Mr. Huse didn’t just introduce me to books—everything from Beverly Cleary’s Henry Huggins stories to Robert Silverberg’s middle-grade adventures and more—but also he opened up story itself. It wasn’t enough that I was a reader, but I also had to write. Stories were to be illustrated and bound for the library shelves, plays were to be cast and enacted for the school, and, when I showed an interest in filmmaking, he contrived a way for me to direct a Claymation film that later won the California Student Film Festival. (Thank you, Mr. Huse.) He transformed me into a devoted reader, a filmmaker, a writer, and a storyteller. He opened up the world so that, when the time came, I’d be ready to go forth into it.

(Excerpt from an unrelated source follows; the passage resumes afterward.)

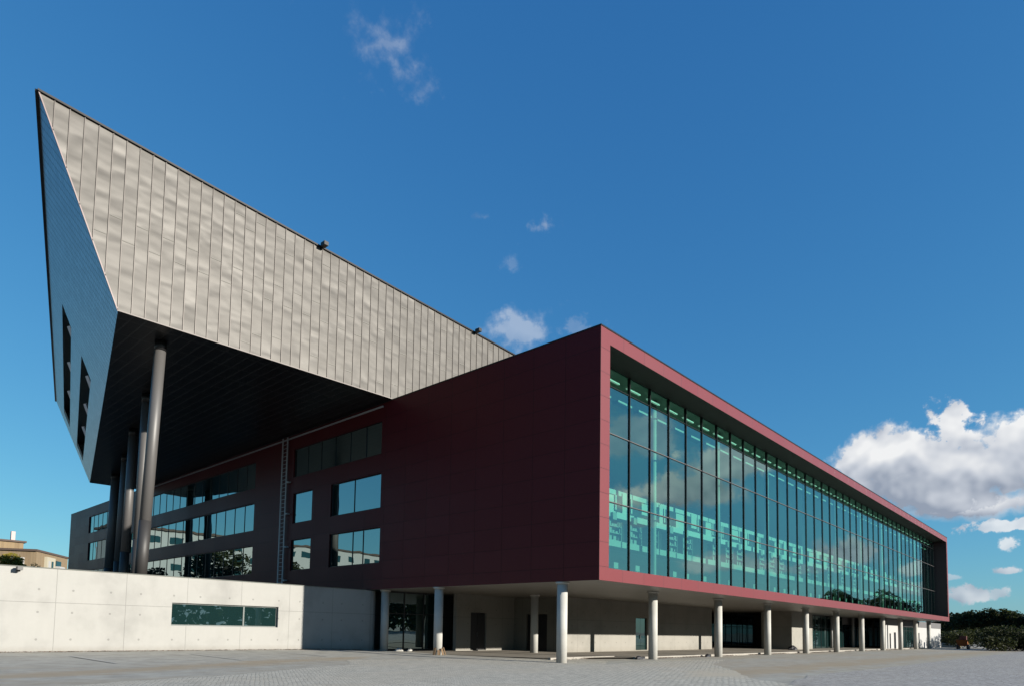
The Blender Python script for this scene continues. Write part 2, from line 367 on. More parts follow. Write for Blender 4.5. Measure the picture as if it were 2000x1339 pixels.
M_cob = cobbles('grey_setts', (.95, .885, .785), .15, .45, 28)
M_cob2 = cobbles('dark_grey_setts', (.72, .67, .65), .20, .15, 5)
M_kerb = concrete('pale_kerb', (.60, .56, .50), 0, 1.0, 9, False, 0, .3)
M_slab = mat('screed_floor', (.40, .35, .28), .9); k = N(M_slab); c = k.co(); k.color(k.ramp(k.noise(c, .7, 6, .6), [(.3, (.30, .26, .20)), (.7, (.48, .42, .34))])); k.normal(k.bump(k.noise(c, 8, 5), .4, .02))

M_sand = mat('trodden_sand', (.6, .48, .35), .95, 0, .2); k = N(M_sand); c = k.co(); n_ = k.noise(c, .9, 7, .65); f_ = k.noise(c, 30, 4, .7)
cc = k.ramp(n_, [(.25, (.68, .62, .54)), (.5, (.84, .73, .59)), (.75, (.93, .82, .68))]); cc = k.mix(k.math('MULTIPLY', f_, .30), cc, (.40, .35, .29)); k.color(cc); k.normal(k.bump(k.math('ADD', n_, k.math('MULTIPLY', f_, .3)), .4, .03))

# ------------------------------------------------------------------ mesh helpers
class MB:
    def __init__(s): s.v = []; s.f = []; s.mi = []; s.cm = 0
    def poly(s, pts):
        b = len(s.v); s.v += [tuple(p) for p in pts]; s.f.append(list(range(b, b+len(pts)))); s.mi.append(s.cm)
    def box(s, x0, x1, y0, y1, z0, z1):
        b = len(s.v)
        s.v += [(x, y, z) for z in (z0, z1) for y in (y0, y1) for x in (x0, x1)]
        for q in ((0, 2, 3, 1), (4, 5, 7, 6), (0, 1, 5, 4), (2, 6, 7, 3), (0, 4, 6, 2), (1, 3, 7, 5)):
            s.f.append([b+i for i in q]); s.mi.append(s.cm)
    def bar(s, a, b, w, h=None, up=(0, 0, 1)):
        a, b = Vector(a), Vector(b); h = h or w; d = (b-a).normalized(); up = Vector(up)
        if abs(d.dot(up)) > .98: up = Vector((0, 1, 0))
        x = d.cross(up).normalized()*w/2; y = x.cross(d).normalized()*h/2
        k0 = len(s.v); s.v += [tuple(p+q) for p in (a, b) for q in (-x-y, x-y, x+y, -x+y)]
        for q in ((0, 1, 2, 3), (7, 6, 5, 4), (0, 4, 5, 1), (1, 5, 6, 2), (2, 6, 7, 3), (3, 7, 4, 0)):
            s.f.append([k0+i for i in q]); s.mi.append(s.cm)
    def tube(s, a, b, r0, r1=None, n=16, cap=True):
        a, b = Vector(a), Vector(b); r1 = r0 if r1 is None else r1; d = (b-a).normalized()
        x = d.cross(Vector((0, 0, 1)) if abs(d.z) < .95 else Vector((1, 0, 0))).normalized(); y = d.cross(x)
        k0 = len(s.v)
        for p, r in ((a, r0), (b, r1)):
            for i in range(n):
                t = 2*math.pi*i/n; s.v.append(tuple(p+(x*math.cos(t)+y*math.sin(t))*r))
        for i in range(n):
            j = (i+1) % n; s.f.append([k0+i, k0+j, k0+n+j, k0+n+i]); s.mi.append(s.cm)
        if cap: s.f.append([k0+i for i in range(n)][::-1]); s.mi.append(s.cm); s.f.append([k0+n+i for i in range(n)]); s.mi.append(s.cm)
    def build(s, name, mats, parent=None, smooth=False, loc=None):
        me = bpy.data.meshes.new(name); me.from_pydata(s.v, [], s.f)
        for m in (mats if isinstance(mats, (list, tuple)) else [mats]): me.materials.append(m)
        for p, i in zip(me.polygons, s.mi): p.material_index = i
        if smooth:
            for p in me.polygons: p.use_smooth = len(p.vertices) == 4
        me.update(); o = bpy.data.objects.new(name, me); COL.objects.link(o)
        if parent: o.parent = parent
        if loc: o.location = loc
        return o
def tag(o, label, cat, group=None, kind=None):
    o['label'] = label; o['category'] = cat
    if group: o['group'] = group
    if kind: o['kind'] = kind
    return o
def struct(o, label=None, cat=None):
    o['kind'] = 'structure'
    if label: o['label'] = label
    if cat: o['category'] = cat
    return o
def empty(name, loc=(0, 0, 0)):
    o = bpy.data.objects.new(name, None); COL.objects.link(o); o.location = loc; o.empty_display_size = .5; return o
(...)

That time came, of course. The family collapsed, but I escaped—off to film school at U.S.C., where I got my B.A. (Thank you, Mr. Huse), then to Hollins University, where I got my M.A. and won a writing award. (Thank you, Mr. Huse.) Later, tapping into the love of reading he’d nurtured, I became a children’s book editor. (Thank you, Mr. Huse.) And now, with The Glass Gauntlet and The Blood Guard, I get to write stories like those Mr. Huse once put in my hands, saying, “I think you’ll like this one.” (Thank you, Mr. Huse.)


I hope he’d like this one, too. Thanks for everything to Mr. Huse, and to you, as well—true friends to books and to readers alike.


Not literally, of course, but in a far better figurative sense: He showed me that there was much more to life. He did that whole Great Expectations thing to me, so that I had something I’d never known until then that I was missing: a future.